Muslims in Hitler's War
The Nazis believed that Islamic forces would prove crucial wartime allies. But, as David Motadel shows, the Muslim world was unwilling to be swayed by the Third Reich's advances.
Tunis, December 19th, 1942. It was the day of Eid al-Adha, the Islamic feast of sacrifice. The retreat of Rommel's army had turned the city into a massive military camp. In the late afternoon, a German motorcade of four large cars drove at a slow, solemn pace along Tunis' main road, the Avenue de Paris, leaving the capital in the direction of the coastal town of Hamman Lif. The convoy contained Colonel General Hans-Jürgen von Arnim, commander of the Wehrmacht in Tunisia, Rudolf Rahn, Hitler's consul in Tunis and the Reich's highest civil representative in North Africa, and some other high-ranking Germans. They were to visit the Bey of Tunis, Muhammad VII al-Munsif, who had remained the nominal ruler of Tunisia, to offer him their good wishes for the sacred holiday and to show their respect for Islam. In front of the Winter Palace of Hamman Lif, hundreds of cheering people saluted the convoy; the Tunisian guard extended them an honorary welcome. In the conversations with the monarch, the Germans promised that the next Eid al-Adha, or Eid al-Kabir as it is known in Tunisia, would take place in a time of peace and that the Wehrmacht was doing everything it could to keep the war away from the Muslim population. More important than the consultations, though, was the Germans' public show of respect for Islam. Back in his Tunis headquarters, Rahn enthusiastically cabled Berlin, urging it to make full propagandistic use of the 'solemn reception' at the 'Eid al-Kabir celebration'. In the following days, Nazi propaganda spread the news across North Africa, portraying the Third Reich as the protector of Islam.

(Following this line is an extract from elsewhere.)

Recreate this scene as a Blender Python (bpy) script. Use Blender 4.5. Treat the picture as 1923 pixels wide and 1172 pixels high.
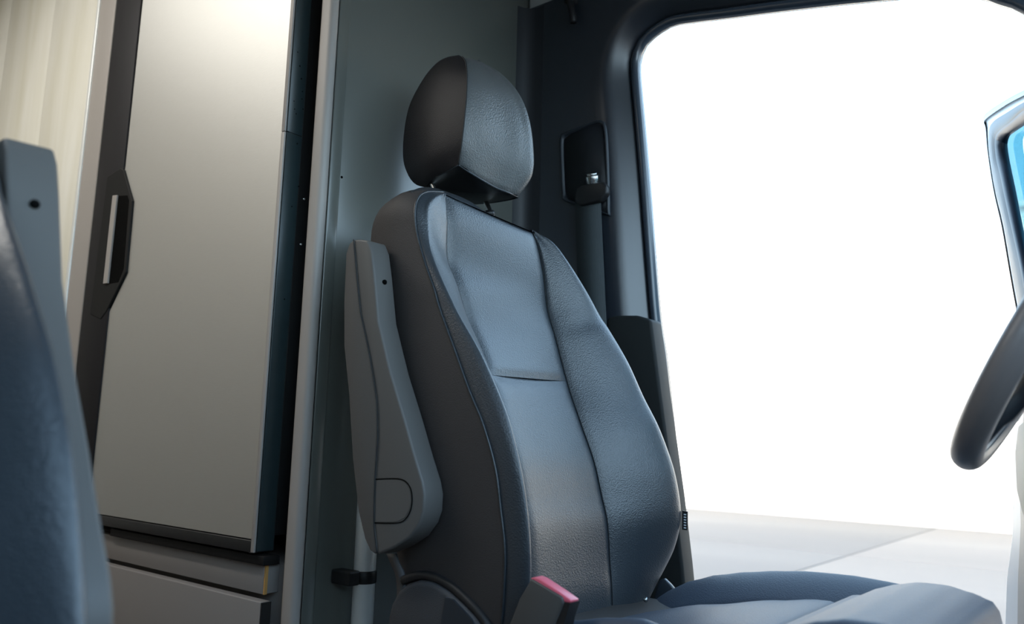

At the height of the Second World War, in 1941-42, as Hitler's troops marched into Muslim-populated territories in North Africa, the Balkans, Crimea and the Caucasus and approached the Middle East and Central Asia, officials in Berlin began to see Islam as politically significant. In the following years, they made significant attempts to promote an alliance with the 'Muslim world' against their alleged common enemies: the British Empire, the Soviet Union, America and Jews.
At the height of the Second World War, in 1941-42, as Hitler's troops marched into Muslim-populated territories in North Africa, the Balkans, Crimea and the Caucasus and approached the Middle East and Central Asia, officials in Berlin began to see Islam as politically significant. In the following years, they made significant attempts to promote an alliance with the 'Muslim world' against their alleged common enemies: the British Empire, the Soviet Union, America and Jews.
Yet the reason for the Third Reich's engagement with Islam was not only that Muslim-populated regions had become part of the warzones but also, more importantly, because at the same time, Germany's military situation had deteriorated. In the Soviet Union, Hitler's Blitzkrieg strategy had failed. As the Wehrmacht came under pressure, Berlin began to seek broader war coalitions, thereby demonstrating remarkable pragmatism. The courtship of Muslims was to pacify the occupied Muslim-populated territories and to mobilise the faithful to fight on the side of Hitler's armies.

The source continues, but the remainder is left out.